I dream of a SQL like engine for distributed systems where you can declaratively say "svc A uses the results of B & C where C depends on D."

Then the engine would find the best way to resolve the graph and fetch the results. You could still add your imperative logic on top of the fetched results, but you don't concern yourself with the minutiae of resilience patterns and how to traverse the dependency graph.

Havoc an hour ago | parent | prev | next [-]

AI has also changed the dynamics around this. Splitting things into smaller components now has a dev advantage because the AI program better with smaller scope

teddyh an hour ago | parent | next [-]

A separated component does not necessarily mean a microservice. It could be its own process, its own module, or even just its own function, which is fine. But microservices bring their own problems.
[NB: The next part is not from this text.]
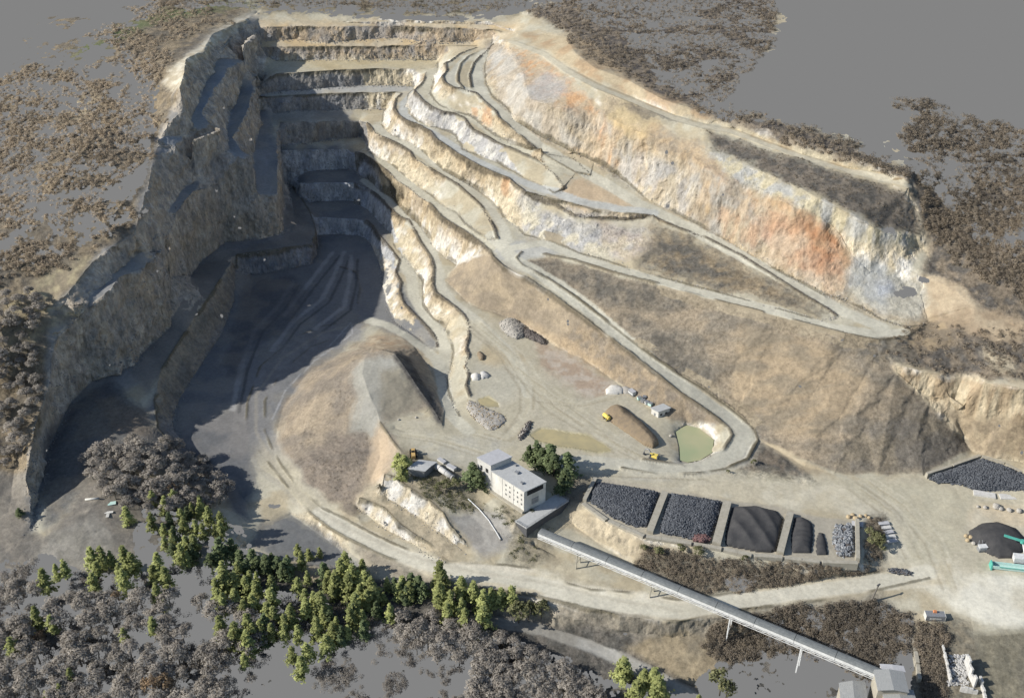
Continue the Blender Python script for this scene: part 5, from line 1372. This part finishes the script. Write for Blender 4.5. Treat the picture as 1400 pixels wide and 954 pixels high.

mettamage an hour ago | parent | prev [-]

Well yea... but the big con of microservices is still a thing: unexpected interactions

But some of that could be mitigated I guess.

torginus 38 minutes ago | parent | prev | next [-]

> While small microservices are certainly simpler to reason about, I worry that this pushes complexity into the interconnections between services

100% true in retrospect.

bandrami 16 minutes ago | parent [-]

I've found a lot of bugs in software in my career and basically none of them were at a single spot in a codebase. They've all been where two remote spots (or even more frequently to spots in two different codebases) interact. This was true even before microservices were a thing.

jauntywundrkind 3 hours ago | parent | prev [-]

A lot of this first law was specifically coupled to how these systems often hid that distributed objects were distributed. In the past 10 years, async has become far more common place, and it makes the distributed boundary much less like a secret special anomaly that you wouldn't otherwise deal with and far more like just another type of async code.

I still thoroughly want to see capnproto or capnweb emerge the third party handoff, so we can do distributed systems where we tell microservice-b to use the results from microservice-a to run it's compute, without needing to proxy those results through ourself. Oh to dream.

teddyh an hour ago | parent [-]

Async fixes one problem with microservices. It does not fix the unexpected latency swings, the network timeouts and errors, the service disruptions when the microservice is unavailable, etc.